• _What is being asked_: Provide the data again in its entirety, exactly as given.

• _Dataset content_:

------

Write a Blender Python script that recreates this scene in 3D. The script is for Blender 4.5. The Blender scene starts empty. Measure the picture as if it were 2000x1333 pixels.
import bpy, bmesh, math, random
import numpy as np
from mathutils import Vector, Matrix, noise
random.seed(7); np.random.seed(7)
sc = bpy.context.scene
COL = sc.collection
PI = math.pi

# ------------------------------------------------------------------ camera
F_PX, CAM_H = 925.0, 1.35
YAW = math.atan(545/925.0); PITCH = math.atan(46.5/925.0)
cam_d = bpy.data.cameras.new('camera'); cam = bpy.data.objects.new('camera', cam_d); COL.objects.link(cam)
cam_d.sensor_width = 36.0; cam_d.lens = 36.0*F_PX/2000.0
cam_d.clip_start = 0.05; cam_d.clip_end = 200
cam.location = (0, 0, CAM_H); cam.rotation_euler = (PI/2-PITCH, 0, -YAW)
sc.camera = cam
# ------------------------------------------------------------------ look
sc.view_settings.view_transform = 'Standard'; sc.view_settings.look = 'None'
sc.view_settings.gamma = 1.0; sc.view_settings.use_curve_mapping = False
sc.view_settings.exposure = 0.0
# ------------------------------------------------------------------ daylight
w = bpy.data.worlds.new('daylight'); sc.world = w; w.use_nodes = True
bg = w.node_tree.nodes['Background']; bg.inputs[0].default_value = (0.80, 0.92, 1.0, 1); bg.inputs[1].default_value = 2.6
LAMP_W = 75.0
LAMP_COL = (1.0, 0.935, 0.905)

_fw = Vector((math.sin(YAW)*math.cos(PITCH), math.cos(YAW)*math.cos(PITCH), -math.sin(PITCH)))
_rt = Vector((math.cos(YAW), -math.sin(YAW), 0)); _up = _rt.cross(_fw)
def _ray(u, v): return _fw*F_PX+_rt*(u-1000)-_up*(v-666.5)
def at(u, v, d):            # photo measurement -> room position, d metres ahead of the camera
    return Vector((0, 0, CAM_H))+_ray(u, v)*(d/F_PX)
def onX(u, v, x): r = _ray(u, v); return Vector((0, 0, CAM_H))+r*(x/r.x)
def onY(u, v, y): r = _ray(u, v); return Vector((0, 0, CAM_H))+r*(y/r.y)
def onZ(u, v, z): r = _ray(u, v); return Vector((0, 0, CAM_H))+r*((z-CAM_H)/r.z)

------

• _Result_:
Write a Blender Python script that recreates this scene in 3D. The script is for Blender 4.5. The Blender scene starts empty. Measure the picture as if it were 2000x1333 pixels.
import bpy, bmesh, math, random
import numpy as np
from mathutils import Vector, Matrix, noise
random.seed(7); np.random.seed(7)
sc = bpy.context.scene
COL = sc.collection
PI = math.pi

# ------------------------------------------------------------------ camera
F_PX, CAM_H = 925.0, 1.35
YAW = math.atan(545/925.0); PITCH = math.atan(46.5/925.0)
cam_d = bpy.data.cameras.new('camera'); cam = bpy.data.objects.new('camera', cam_d); COL.objects.link(cam)
cam_d.sensor_width = 36.0; cam_d.lens = 36.0*F_PX/2000.0
cam_d.clip_start = 0.05; cam_d.clip_end = 200
cam.location = (0, 0, CAM_H); cam.rotation_euler = (PI/2-PITCH, 0, -YAW)
sc.camera = cam
# ------------------------------------------------------------------ look
sc.view_settings.view_transform = 'Standard'; sc.view_settings.look = 'None'
sc.view_settings.gamma = 1.0; sc.view_settings.use_curve_mapping = False
sc.view_settings.exposure = 0.0
# ------------------------------------------------------------------ daylight
w = bpy.data.worlds.new('daylight'); sc.world = w; w.use_nodes = True
bg = w.node_tree.nodes['Background']; bg.inputs[0].default_value = (0.80, 0.92, 1.0, 1); bg.inputs[1].default_value = 2.6
LAMP_W = 75.0
LAMP_COL = (1.0, 0.935, 0.905)

_fw = Vector((math.sin(YAW)*math.cos(PITCH), math.cos(YAW)*math.cos(PITCH), -math.sin(PITCH)))
_rt = Vector((math.cos(YAW), -math.sin(YAW), 0)); _up = _rt.cross(_fw)
def _ray(u, v): return _fw*F_PX+_rt*(u-1000)-_up*(v-666.5)
def at(u, v, d):            # photo measurement -> room position, d metres ahead of the camera
    return Vector((0, 0, CAM_H))+_ray(u, v)*(d/F_PX)
def onX(u, v, x): r = _ray(u, v); return Vector((0, 0, CAM_H))+r*(x/r.x)
def onY(u, v, y): r = _ray(u, v); return Vector((0, 0, CAM_H))+r*(y/r.y)
def onZ(u, v, z): r = _ray(u, v); return Vector((0, 0, CAM_H))+r*((z-CAM_H)/r.z)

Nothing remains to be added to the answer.